ECLI:NL:CRVB:2024:1141
Centrale Raad van Beroep
- Hoger beroep
- Rechtspraak.nl
Verzoek om herziening van een uitspraak van de Raad inzake evidente onredelijkheid van besluitvorming
In deze zaak gaat het om een verzoek om herziening van een uitspraak van de Raad. Verzoeker heeft aangevoerd dat het handhaven van de besluitvorming evident onredelijk is. Volgens hem is evidente onredelijkheid een omstandigheid die moet worden meegewogen bij de beoordeling van een verzoek om herziening van een uitspraak. De Raad deelt het standpunt van verzoeker niet en wijst het verzoek af.
Namens verzoeker heeft mr. M.C.J. Schoenmakers, advocaat, bij brief van 23 januari 2023 verzocht om herziening van de uitspraak van de Raad van 15 februari 2022, ECLI:NL:CRVB:2022:290. Het college heeft een reactie ingediend. Met een brief van 28 februari 2023 heeft mr. P.J.A. van de Laar, advocaat, zich als opvolgend gemachtigde van verzoeker gesteld.
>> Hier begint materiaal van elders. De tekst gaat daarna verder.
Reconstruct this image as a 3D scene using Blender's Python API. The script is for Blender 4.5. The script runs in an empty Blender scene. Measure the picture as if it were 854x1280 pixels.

Het verzoek is behandeld ter zitting van 16 januari 2024. Verzoeker is verschenen, bijgestaan door mr. Van de Laar. Het college heeft zich laten vertegenwoordigen door mr. D. Slegers.
De Raad heeft geoordeeld dat het college het verzoek om herziening van het besluit van 30 maart 2018 met toepassing van artikel 4:6, tweede lid, van de Algemene wet bestuursrecht (Awb) terecht heeft afgewezen. Niet in geschil was dat zich geen nieuw gebleken feiten of veranderde omstandigheden voordeden als bedoeld in die bepaling. Het geschil spitste zich toe op de vraag of de afwijzing van het herzieningsverzoek evident onredelijk is. De Raad heeft daarover overwogen dat met wat verzoeker heeft aangevoerd hij in feite beoogde een nieuwe discussie over de juistheid van het besluit van 30 maart 2018 te voeren en dat daarvoor in die procedure geen plaats was, omdat geen sprake is van nieuwe feiten of veranderde omstandigheden.
Verzoeker heeft in zijn verzoek om herziening van de uitspraak van 15 februari 2022 een beroep gedaan op zijn vrijspraak in de strafrechtelijke procedure omtrent witwassen, blijkend uit het arrest van het gerechtshof te ’s-Hertogenbosch van 21 september 2022. De Raad heeft geconcludeerd dat het verzoek om herziening wordt afgewezen en dat de uitspraak van de Raad van 15 februari 2022 in stand blijft. Verzoeker krijgt zijn proceskosten niet vergoed en het betaalde griffierecht wordt niet teruggegeven.